26 Jul 2019 5 minute read
Image by Gerd Altmann from Pixabay

Llyr Gruffydd AM, Shadow Minister for the Environment and Rural Affairs

July has given us the hottest summer month on record. On Thursday, the UK saw its hottest day yet with temperatures reaching a staggering 37 degrees Celsius.

But whilst the images of children splashing in lidos and carefree lovers sharing an ice cream cover the front pages it’s easy to forget that this is one of the very real consequences of global warming and we can no longer afford to ignore it.

Last week, activists and demonstrators have taken to the streets of major cities across England, Scotland and Wales – including our own capital city of Cardiff. Taking over major roads in the city centre including Castle Street, they set up a colourful base camp with tents, music and activities outside City Hall as part of a huge protest against government inaction on climate change.

But despite the colourful nature of the protest, the challenge is grave and it is worth reminding ourselves about why we’re here, why the passion and what is at stake.

Last year, the Intergovernmental Panel on Climate Change (IPCC) report found that “Global warming is likely to reach 1.5°C between 2030 and 2052 if it continues to increase at the current rate.”

It went on to say that every extra bit of warming over 1.5 degrees Celsius increases the “risk associated with long-lasting or irreversible changes, such as the loss of some ecosystems.”

This should be a game-changer for all of us.

Climate change is already happening. The world is currently 1 degree Celsius warmer than preindustrial levels and every fraction of additional warming would worsen the impact.

As I write this, we are right in the middle of a climate crisis and an ecological crisis.

20 of the hottest years on record have happened in the last 22 years.

Soil quality has deteriorated across all habitats apart from woodland.

1 in 14 species in Wales is threatened with extinction with 57% wild plants, 60% butterflies and 40% birds in decline.

The recent State of Nature report showed that over half of Welsh wildlife is in decline and one in fourteen species in Wales are under threat of extinction.

Nature is life’s support system. It protects us from flooding, stores carbon, and provides us with clean water and air. If we lose that, we lose an integral part of our health and well-being as a species.

But that’s not all.

We also have a moral obligation to work in the best interest of future generations and to deliver climate justice to less well-developed countries. Those countries in the so-called global south, who have done little to contribute to the greenhouse gas emissions, are bearing the brunt of the climate crisis.

Mongolia’s temperature has already risen by 2.2C, creating climate migrants from rural to urban areas. They have the worst air pollution in the world.

Mozambique is staring into the eye of climate change. They faced cyclone Idai in March, then cyclone Kenneth immediately afterwards. Fifteen miles from the coast of Mozambique, the land has turned into sea leaving a thousand people dead and half a million people displaced. When Gracia Machel, Mozambique’s former First Lady travelled to Beira in the aftermath of Cyclone Idai, she said the city would go down in history as the first to be 90% wiped out by climate change.
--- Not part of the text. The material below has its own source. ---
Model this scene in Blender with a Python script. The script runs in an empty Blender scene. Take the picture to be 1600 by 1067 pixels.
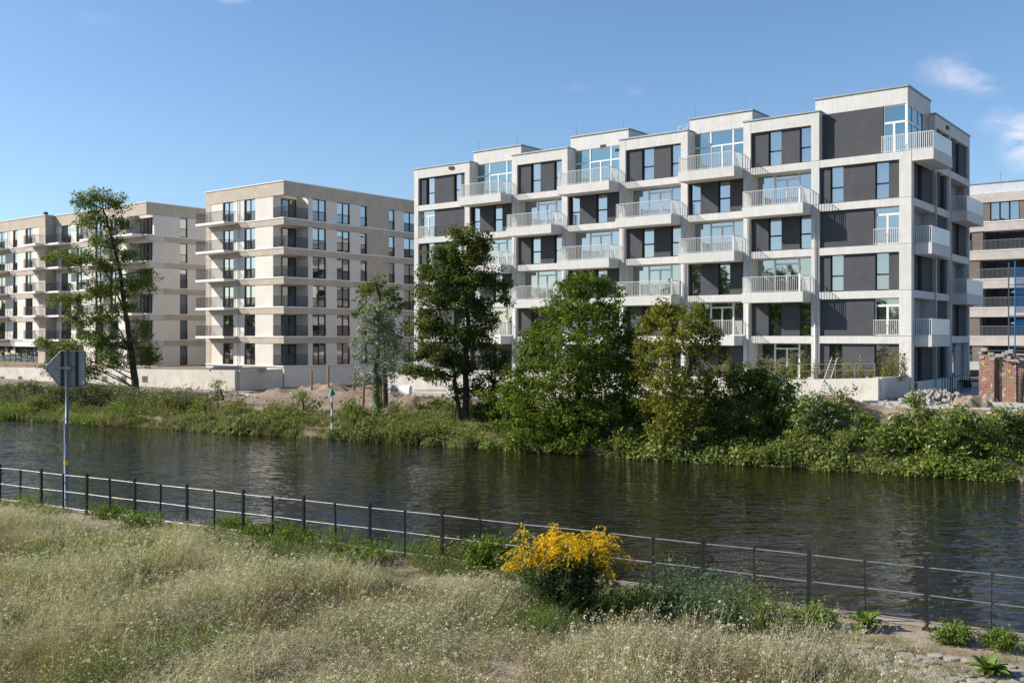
import bpy, math, random
import numpy as np
from mathutils import Vector, Matrix

S = bpy.context.scene
COL = S.collection
F = 1520.0           # focal length in pixels of the 1600 px wide photograph
EYE = 6.3            # eye height above the water
HOR = 525.0

# ------------------------------------------------------------------ camera
cam_d = bpy.data.cameras.new('camera')
cam_d.sensor_width = 36.0
cam_d.lens = F / 1600.0 * 36.0
cam_d.shift_y = -0.0053
cam_d.clip_start = 0.1
cam_d.clip_end = 4000.0
cam = bpy.data.objects.new('camera', cam_d)
cam.location = (0, 0, EYE)
cam.rotation_euler = (math.radians(90), 0, 0)
COL.objects.link(cam)
S.camera = cam

# ------------------------------------------------------------------ world and sun
SUN_EL = 33.0
SUN_VEC = Vector((-1.0, 0.05, 0.0)).normalized()       # towards the sun, on the ground
W = bpy.data.worlds.new('World')
S.world = W
W.use_nodes = True
wn, wl = W.node_tree.nodes, W.node_tree.links
wn.clear()
sky = wn.new('ShaderNodeTexSky')
sky.sky_type = 'NISHITA'
sky.sun_disc = False
sky.sun_elevation = math.radians(SUN_EL)
sky.sun_rotation = math.atan2(SUN_VEC.x, SUN_VEC.y)
sky.air_density = 1.0
sky.dust_density = 0.6
sky.ozone_density = 2.4
sky.altitude = 50
bg = wn.new('ShaderNodeBackground')
bg.inputs['Strength'].default_value = 0.112
wout = wn.new('ShaderNodeOutputWorld')
# thin cloud wisps, drawn over the sky by direction
tc = wn.new('ShaderNodeTexCoord')
mp = wn.new('ShaderNodeMapping'); mp.inputs['Scale'].default_value = (1, 1, 2.2)
wl.new(tc.outputs['Generated'], mp.inputs['Vector'])
nz = wn.new('ShaderNodeTexNoise'); nz.inputs['Scale'].default_value = 17; nz.inputs['Detail'].default_value = 8
nz.inputs['Roughness'].default_value = 0.62; nz.inputs['Distortion'].default_value = 0.4
wl.new(mp.outputs['Vector'], nz.inputs['Vector'])
def wmath(op, a, b):
    n = wn.new('ShaderNodeMath'); n.operation = op
    for i, v in enumerate((a, b)):
        if v is None: continue
        if isinstance(v, (int, float)): n.inputs[i].default_value = v
        else: wl.new(v, n.inputs[i])
    return n.outputs[0]
def blob(px, py, sx, sy, amp):
    d = Vector(((px - 800) / F, 1.0, (HOR - py) / F)).normalized()
    sub = wn.new('ShaderNodeVectorMath'); sub.operation = 'SUBTRACT'
    wl.new(tc.outputs['Generated'], sub.inputs[0]); sub.inputs[1].default_value = d
    mul = wn.new('ShaderNodeVectorMath'); mul.operation = 'MULTIPLY'
    wl.new(sub.outputs[0], mul.inputs[0]); mul.inputs[1].default_value = (F / sx, F / sx, F / sy)
    ln = wn.new('ShaderNodeVectorMath'); ln.operation = 'LENGTH'
    wl.new(mul.outputs[0], ln.inputs[0])
    v = wmath('SUBTRACT', 1.0, ln.outputs['Value'])
    v = wmath('MAXIMUM', v, 0.0)
    return wmath('MULTIPLY', v, amp)
tot = None
for b in [(1478, 108, 46, 26, .55), (1515, 122, 46, 24, .7), (1540, 134, 30, 20, .5), (1560, 190, 34, 24, .4),
          (1598, 225, 40, 44, 1.0), (1640, 215, 60, 50, 1.2), (362, -2, 30, 10, .5), (905, 136, 30, 10, .12),
          (990, 143, 20, 10, .12), (150, 30, 40, 14, .1), (-700, 120, 300, 60, 1.0), (2300, 140, 260, 70, 1.2)]:
    v = blob(*b)
    tot = v if tot is None else wmath('ADD', tot, v)
nn = wmath('SUBTRACT', nz.outputs['Fac'], 0.36)
nn = wmath('MULTIPLY', nn, 3.2)
cl = wmath('MULTIPLY', tot, nn)
cl = wmath('MINIMUM', wmath('MAXIMUM', cl, 0.0), 0.75)
hs = wn.new('ShaderNodeHueSaturation'); hs.inputs['Saturation'].default_value = 1.0
tn = wn.new('ShaderNodeMixRGB'); tn.blend_type = 'MULTIPLY'; tn.inputs['Fac'].default_value = 1.0; tn.inputs['Color2'].default_value = (.76, .875, .98, 1)
wl.new(sky.outputs[0], tn.inputs['Color1']); wl.new(tn.outputs[0], hs.inputs['Color'])
mx = wn.new('ShaderNodeMixRGB'); mx.inputs['Color2'].default_value = (6.0, 5.9, 6.6, 1)
wl.new(cl, mx.inputs['Fac']); wl.new(hs.outputs[0], mx.inputs['Color1'])
wl.new(mx.outputs[0], bg.inputs['Color']); wl.new(bg.outputs[0], wout.inputs['Surface'])

sun_d = bpy.data.lights.new('sun', 'SUN')
sun_d.energy = 5.0
sun_d.angle = math.radians(0.53)
sun_d.color = (1.0, 0.93, 0.83)
sun = bpy.data.objects.new('sun', sun_d)
sv = Vector((SUN_VEC.x, SUN_VEC.y, math.tan(math.radians(SUN_EL)))).normalized()
sun.rotation_euler = (-sv).to_track_quat('-Z', 'Y').to_euler()
sun.location = (-60, 0, 60)
COL.objects.link(sun)

S.render.engine = 'CYCLES'
S.view_settings.view_transform = 'Standard'
S.view_settings.look = 'None'
S.view_settings.gamma = 1.0
S.view_settings.exposure = 0.58
S.view_settings.use_curve_mapping = False
S.cycles.max_bounces = 6
S.cycles.transparent_max_bounces = 8
S.cycles.transmission_bounces = 3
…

But balanced with destruction is innovation, and its the pioneering world leaders we must follow.

Jacinda Ardern, the Prime Minister of New Zealand, has said there will be no further gas and oil exploration permits granted. New Zealand is a major oil and gas producer, but even they recognise that there has to be a transition.

Earlier this year, the Republic of Ireland confirmed it will become the world’s first country to sell off its investments in fossil fuel companies, after a bill was passed with all-party support in the lower house of parliament. The state’s €8bn national investment fund will be required to sell all investments in coal, oil, gas and peat “as soon as is practicable”, which is expected to mean within five years .
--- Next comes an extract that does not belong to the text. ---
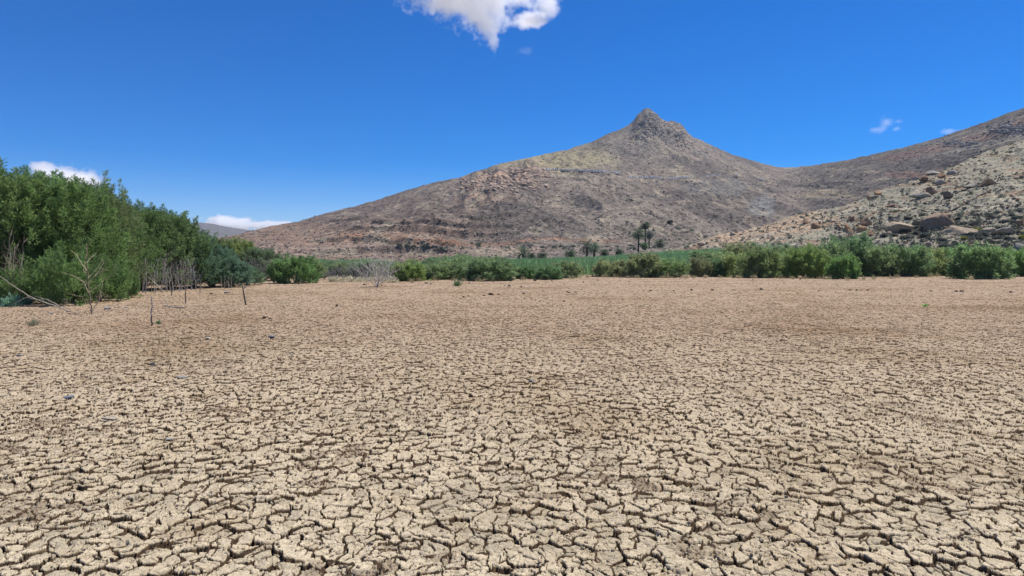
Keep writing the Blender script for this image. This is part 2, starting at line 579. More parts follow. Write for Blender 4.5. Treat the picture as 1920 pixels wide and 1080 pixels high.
def mountain():
    nc, n1, n2, n3 = 1200, 50, 400, 40
    u = np.linspace(-0.55, 1.0, nc)
    px = u * F + 960
    s = (HZ - interp(px, SKY_A)) / F
    # a little craggy outline of the real rock, rougher at the summit
    rough = 0.9 + 2.6 * np.exp(-((px - 1235) / 55) ** 2)
    s = s + rough * (fbm(px * 0.09, px * 0, 5, 4, .6) - .5) * 2.2 / F
    Rd = interp(px, DIST_A)
    Rd = np.convolve(np.pad(Rd, 40, mode='edge'), np.ones(81) / 81, 'valid')
    zr = CH + s * Rd
    k1 = np.hanning(361); k1 /= k1.sum()
    zs = np.convolve(np.pad(zr, 180, mode='edge'), k1, 'valid')
    Yf = interp(px, [(300, 240), (900, 290), (1200, 330), (1500, 420), (2400, 330)])
    zf = interp(px, [(300, 2.6), (1000, 3.4), (1400, 5.0), (2400, 4)])
    t1, t2, t3 = np.linspace(0, 1, n1), np.linspace(0, 1, n2 + 1)[1:], np.linspace(0, 1, n3 + 1)[1:]
    Y1 = 100 + t1[:, None] * (Yf - 100)[None]
    Z1 = -0.35 + ss(0, 1, t1)[:, None] ** 1.2 * (zf + 0.35)[None]
    Y2 = Yf[None] + t2[:, None] * (Rd - Yf)[None]
    pw = interp(px, [(300, 1.05), (800, 0.95), (1000, 1.0), (1215, 1.22), (1400, 1.15), (1600, 1.05), (2400, 1.0)])
    G = t2[:, None] ** pw[None]
    hw = ss(0.45, 1.0, t2)[:, None]
    Z2 = zf[None] + ((zs + (zr - zs) * hw) - zf[None]) * G
    Y3 = Rd[None] + t3[:, None] * 500
    Z3 = zr[None] - (Y3 - Rd[None]) * 0.42 - 0.0003 * (Y3 - Rd[None]) ** 2
    Y, Z = np.concatenate([Y1, Y2, Y3]), np.concatenate([Z1, Z2, Z3])
    TT = np.concatenate([np.zeros((n1, nc)), np.repeat(t2[:, None], nc, 1), np.ones((n3, nc))])
    X = u[None] * Y
    PX = np.repeat(px[None], len(Y), 0)
    PY = HZ - (Z - CH) / Y * F                            # where the smooth slope would show
    env = ss(0.0, 0.18, TT) * (1 - 0.9 * ss(0.72, 0.99, TT))
    wxx = X + 40 * (fbm(X / 120, Y / 120, 61, 3) - .5)
    gul = (ridged(wxx / 120, Y / 330, 62, 3) - .62)
    D = env * 20 * gul + env * 9 * (ridged(wxx / 38, Y / 95, 63, 4) - .6)
    e2 = ss(0.0, 0.1, TT) * (1 - 0.6 * ss(0.85, 1, TT))
    D = D + e2 * (3.4 * (fbm(X / 16, Y / 22, 64, 4, .6) - .5) + 2.0 * (ridged(X / 6, Y / 9, 65, 3) - .5))
    # summit crags
    crag = np.exp(-((PX - 1228) / 62) ** 2) * ss(285, 225, PY)
    crag = np.maximum(crag, np.exp(-((PX - 1285) / 40) ** 2) * ss(300, 245, PY))
    D = D + crag * ((ridged(X / 15, Z / 11, 66, 4) - .55) * 22 + (np.round(fbm(X / 9, Z / 8, 70, 2) * 6) / 6 - .5) * 14) * (1 - .93 * ss(.80, .97, TT))
    # pink rock outcrops on the left shoulder
    out = np.zeros_like(Z)
    for cx, cy, rx, ry in ((985, 336, 38, 22), (935, 345, 32, 16), (882, 346, 26, 12), (905, 372, 50, 20)):
        q = ((PX - cx) / rx) ** 2 + ((PY - cy) / ry) ** 2
        out = np.maximum(out, np.exp(-q * 1.1) * (1.0 if cy < 360 else 0.6))
    D = D + out * (2 + 13 * (ridged(X / 22, Z / 15, 67, 4) - .5)) * (1 - .7 * ss(.8, 1, TT))
    # old terraces on the lower left
    ter = ss(1010, 880, PX) * ss(520, 640, PX) * ss(395, 420, PY) * ss(486, 478, PY) * ss(.45, .6, fbm(X / 60, Y / 60, 68, 2))
    st = 4.5
    zz = (Z + 3 * (fbm(X / 70, Y / 70, 69, 2) - .5)) / st
    fr = zz - np.floor(zz)
    D = D + ter * ((ss(0.0, 0.16, fr) - fr) * st * 0.8)
    D = D * np.clip((zr - 5) / 85, .12, 1)[None]
    Z = Z + D
    # ------------ albedo zones of rock and soil
    def zone(cx, cy, rx, ry, soft=.6, k=1.0, sd=0):
        q = ((PX - cx) / rx) ** 2 + ((PY - cy) / ry) ** 2 + 1.3 * (fbm(PX / 45, PY / 28, 80 + sd, 3) - .5)
        return ss(1 + soft, 1 - soft, q) * k
    c = np.zeros(Z.shape + (3,)) + np.array([0.178, 0.155, 0.142])
    def lay(mask, colr):
        nonlocal c
        c = c + (np.array(colr) - c) * np.clip(mask, 0, 1)[..., None]
    patch = fbm(X / 70, Y / 110, 81, 4)
    lay(ss(.45, .65, patch) * .7, (0.235, 0.205, 0.178))
    lay(ss(.55, .40, patch) * .6, (0.118, 0.105, 0.098))
    lay(ss(1020, 700, PX) * ss(385, 440, PY) * .85, (0.265, 0.188, 0.148))
    lay(ss(1000, 760, PX) * ss(400, 470, PY) * ss(.5, .62, fbm(X / 40, Z / 3.2, 82, 3)), (0.285, 0.20, 0.158))
    lay(zone(700, 400, 190, 38, sd=1) * .75, (0.155, 0.122, 0.11))
    lay(zone(1040, 306, 115, 17, .3, .95, 2) * ss(352, 300, PY + (PX - 1040) * -.02), (0.325, 0.295, 0.205))
    lay(zone(1060, 300, 80, 30, .5, .5, 7), (0.33, 0.29, 0.19))
    lay(out * 1.2 * ss(.35, .6, fbm(X / 9, Z / 7, 83, 3)), (0.42, 0.295, 0.225))
    lay(ss(330, 250, PY) * np.exp(-((PX - 1230) / 130) ** 2) * .8, (0.178, 0.172, 0.165))
    lay(np.maximum(crag * .9, np.exp(-(((PX - 1290) - (PY - 265) * .9) / 26) ** 2) * ss(225, 245, PY) * ss(320, 285, PY)) * ss(.4, .6, fbm(X / 14, Z / 10, 84, 3)), (0.30, 0.245, 0.21))
    lay(zone(1425, 392, 26, 17, .5, .7, 3), (0.235, 0.245, 0.25))
    lay(zone(1350, 352, 60, 16, .5, .5, 4), (0.24, 0.235, 0.225))
    lay(zone(760, 470, 300, 9, .6, .75, 5), (0.275, 0.215, 0.182))
    lay(ter * (fr < .2) * .45, (0.085, 0.07, 0.062))
    band = np.exp(-((PY - (455 + 3 * np.sin(PX / 60))) / 2.2) ** 2) * ss(620, 660, PX) * ss(1220, 1100, PX)
    lay(band * .8, (0.27, 0.155, 0.105))
    lay(ss(1480, 1540, PX) * .75, (0.128, 0.116, 0.106))
    lay(zone(1560, 375, 60, 9, .6, .7, 6), (0.33, 0.28, 0.20))
    lay(ss(1640, 1800, PX) * ss(225, 290, PY) * ss(.45, .6, fbm(X / 25, Z / 16, 85, 4)) * .8, (0.26, 0.255, 0.235))
    lay(ss(.60, .70, fbm(X / 13, Y / 30, 86, 4)) * .65, (0.31, 0.27, 0.215))
    lay(ss(1600, 1700, PX) * ss(.62, .7, fbm(X / 30, Z / 20, 87, 3)) * .6, (0.235, 0.135, 0.11))
    o = mk("mountain", np.stack([X, Y, Z], -1).reshape(-1, 3), grid_faces(*Z.shape), terr_mat("mountain_rock", 0.22, 1.6), smooth=True,
           cols={"rock_colour": c.reshape(-1, 3)})
    tag(o, kind="structure")
    return Terrain(u, Y, Z)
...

In the US, Congresswoman Alexandria Ocasio-Cortez’s ambitious and radical Green New Deal aims to virtually eliminate US greenhouse gas pollution in a decade – the strongest proposal yet to tackle climate change.

We in Plaid Cymru have outlined the type of initiatives that will be set up when we are in government that would ensure Wales takes its place as a world leader in the fight against the climate crisis.
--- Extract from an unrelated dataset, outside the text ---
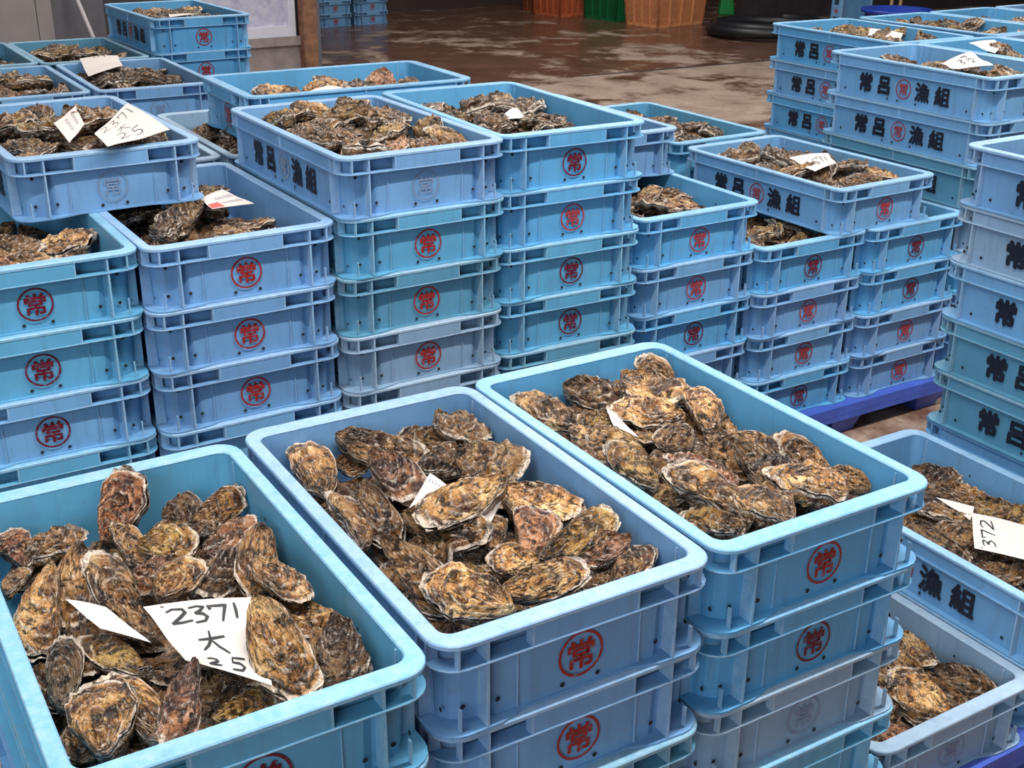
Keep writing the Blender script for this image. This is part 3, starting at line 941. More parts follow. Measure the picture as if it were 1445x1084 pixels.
def heap(key, where, rows, cols, reg, h, mound=.03, tones='tbdbtog', size=(.105, .145), seed=1):
    """rows x cols oysters over part of a crate; reg = (b0, b1, a0, a1) as fractions of the inside, a = 1 is the far end"""
    rnd = random.Random(seed); c = TOP[key]; t = c.rotation_euler.z; o = c.location
    bx = Vector((math.cos(t), math.sin(t), 0)); ay = Vector((-math.sin(t), math.cos(t), 0)); rim = o.z + HC
    iw, il = (W - .05) / 2, (L - .07) / 2
    for r_ in range(rows):
        for k in range(cols):
            fb = reg[0] + (reg[1] - reg[0]) * (k + .5 + rnd.uniform(-.28, .28)) / cols
            fa = reg[3] + (reg[2] - reg[3]) * (r_ + .5 + rnd.uniform(-.28, .28)) / rows
            ln = rnd.uniform(*size); ang = rnd.uniform(0, 2 * PI); tl = rnd.uniform(-.35, .35)
            d = (bx * math.cos(ang) + ay * math.sin(ang)) * math.cos(tl) + Vector((0, 0, math.sin(tl)))
            u, v = fb * 2 - 1, fa * 2 - 1
            mx = ln * .5
            u = max(-1 + mx * abs(math.cos(ang)) / iw, min(1 - mx * abs(math.cos(ang)) / iw, u))
            v = max(-1 + mx * abs(math.sin(ang)) / il, min(1 - mx * abs(math.sin(ang)) / il, v))
            z = rim + h + mound * (1 - .7 * u * u) * (1 - .5 * v * v) - mound * .5 + rnd.uniform(-.008, .010)
            p = Vector((o.x, o.y, 0)) + bx * (u * iw) + ay * (v * il) + Vector((0, 0, z))
            tone = rnd.choice(tones); wd = ln * rnd.uniform(.42, .62)
            qa, qb = inside(c, p - d * ln / 2, p + d * ln / 2, wd)
            place = (ORD[k] + ' from left in the ' if cols > 1 else 'in the ') + ROWN[rows][r_] + ' row'
            if rows == 1: place = ORD[k] + ' from left' if cols > 1 else 'alone'
            put_oyster(qa, qb, wd, rnd.choice((0, 0, 0, 180)) + rnd.uniform(-22, 22), tone,
                       TN[tone] + ' oyster, ' + place + ', ' + where, 'oysters in the ' + where, parts=False, toward=0)


heap('E', 'left edge open crate', 2, 3, (.15, .98, .0, .52), -.042, .03, 'bdwpbt', seed=3)
heap('F', 'crate with the red-blocked slip', 4, 3, (.05, .95, .02, .98), -.045, .035, 'bdtbod', seed=4)
heap('ET', 'askew crate at left', 3, 4, (.02, .95, .02, .9), -.028, .035, 'bdtopd', seed=5)
heap('G', 'worn-off emblem crate', 4, 5, (.0, .96, .0, 1.0), -.018, .03, 'tbtodpb', seed=6)
heap('H', 'crate with the white triangular tag', 4, 4, (.0, .92, .02, .98), -.042, .03, 'bdbtdb', seed=7)
heap('J', 'shorter stack top crate', 2, 4, (.05, .92, .05, .6), -.042, .03, 'bpdtb', seed=8)
heap('K1', 'left pallet stack top crate', 2, 3, (.05, .95, .0, .5), -.038, .02, 'bobd', seed=9)
heap('K2', 'right pallet stack top crate', 1, 3, (.45, 1., .05, .4), -.04, .02, 'bdt', seed=10)
heap('K', 'crate across two pallet stacks', 4, 4, (.04, .94, .03, .92), -.026, .03, 'dbgdtd', seed=11)
heap('M', 'pale lavender right edge crate', 1, 3, (.35, 1.0, .35, .8), -.035, .02, 'pbt', seed=12)
heap('L1', 'nearer right back crate', 3, 3, (.05, .95, .05, .95), -.045, .03, 'ddgdb', seed=13)
heap('L1b', 'crate with the blue-written note', 2, 2, (.05, .9, .3, .95), -.04, .03, 'gbd', seed=14)
heap('L0', 'crate with the red-stamped slip', 3, 3, (.08, .95, .05, .92), -.04, .03, 'gdob', seed=15)
heap('L0b', 'full crate at far right', 3, 4, (.05, .95, .05, .95), -.036, .03, 'gobdg', seed=16)
heap('L0c', 'far top right crate', 1, 4, (.1, .95, .3, .7), -.045, .02, 'gdb', seed=17)
heap('I2', 'open teal crate behind', 3, 3, (.1, .95, .05, .85), -.04, .025, 'btgd', seed=18)
heap('F2', 'dark-filled open crate', 3, 3, (.0, .8, .0, .9), -.042, .02, 'dddb', seed=19)
heap('H2', 'crosswise blue crate', 3, 3, (.08, .95, .05, .95), -.040, .03, 'pgbwb', seed=20)
heap('N1', 'teal crate by the grey wall', 3, 4, (.05, .95, .05, .95), -.036, .03, 'tbdbo', seed=21)
heap('N2', 'crate with the draped note', 3, 4, (.05, .95, .04, .95), -.042, .03, 'wdbbd', seed=22)
heap('N3', 'crate behind the cream note', 3, 4, (.1, .96, .04, .95), -.034, .03, 'tlbpgb', seed=23)
heap('N4', 'farthest left crate', 2, 2, (.3, .98, .02, .5), -.04, .02, 'bdo', seed=24)
heap('P', 'topmost crate by the frosted door', 3, 3, (.05, .95, .05, .95), -.038, .025, 'bdtd', seed=25)

# ---------------------------------------------------------------- the lower layers of oysters under those on top: uncountable, one object
BEDN = dict(A=2, B=2, C=3, D=3, D2=3, G=4, ET=3, F=2, E=2)


def bed():
    rnd = random.Random(99); vs, fs, G, A, LP = [], [], [], [], []
    lows = []
    for k in range(4):
        u_, l_ = oyster_shape(300 + k, n=22, mr=9, wn=.30)
        lows.append((u_, l_))
    for key, c in TOP.items():
        t = c.rotation_euler.z; o = c.location
        near = key in 'A B C D D2'.split()
        nb, na = (5, 7) if near else (4, 6)
        for ib in range(nb):
            for ia in range(na):
                for lay in range(BEDN.get(key, 3)):
                    u, v = (ib + .5 + rnd.uniform(-.3, .3)) / nb * 2 - 1, (ia + .5 + rnd.uniform(-.3, .3)) / na * 2 - 1
                    ln = rnd.uniform(.085, .12); a = rnd.uniform(0, 6.28)
                    u *= .78; v *= .84
                    z = o.z + (.022, .044, .064, .077)[lay] + rnd.uniform(-.004, .006)
                    mtx = Matrix.Translation((o.x, o.y, z)) @ Matrix.Rotation(t, 4, 'Z') @ Matrix.Translation((u * (W - .05) / 2, v * (L - .07) / 2, 0)) @ \
                        Matrix.Rotation(a, 4, 'Z') @ Matrix.Rotation(rnd.uniform(-.3, .3), 4, 'X') @ Matrix.Rotation(rnd.choice((0, PI)) + rnd.uniform(-.3, .3), 4, 'Y') @ Matrix.Scale(ln, 4)
                    for va in lows[rnd.randrange(4)]:
                        n = len(vs)
                        vs += [tuple(mtx @ Vector(p)) for p in va[0]]; fs += [tuple(i + n for i in q) for q in va[1]]
                        G += va[2]; A += va[3]; LP += [x * .4 for x in va[4]]
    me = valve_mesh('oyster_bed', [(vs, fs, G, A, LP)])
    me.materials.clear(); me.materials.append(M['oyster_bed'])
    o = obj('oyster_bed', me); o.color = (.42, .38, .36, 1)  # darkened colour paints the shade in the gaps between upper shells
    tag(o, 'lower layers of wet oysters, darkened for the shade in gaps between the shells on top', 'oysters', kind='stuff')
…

These include setting up a national energy company to help Wales achieve its goal of becoming self-sufficient in renewable energy, to the energy atlas which will enable us to begin unlocking some of that potential in a way that benefits our communities and citizens.

We must strengthen building regulations to ensure not only that our homes are more energy efficient but turning them into their own power stations. Improving our existing housing stock is also key, something that demands the biggest investment in retrofitting homes ever seen in Wales. We need huge transport reforms including a more decisive shift from roads to public transport.

Plaid Cymru also supports divesting public pensions from fossil fuels and we’re campaigning for a Clean Air Act to tackle pollution levels that currently cause 2,000 deaths a year in Wales.

Plaid Cymru are proud of our radical and innovative green policies that are pillars of a vision of the New Wales that we champion. But, when facing the climate change challenge we need everyone to pull their weight – and none more so than governments, politicians, big business and public organisations.

This must be a global movement to meet a global challenge.

Plaid Cymru stands with and joins the climate protestors in the fight to save our planet.

It’s not too late to act. But we have to do it now.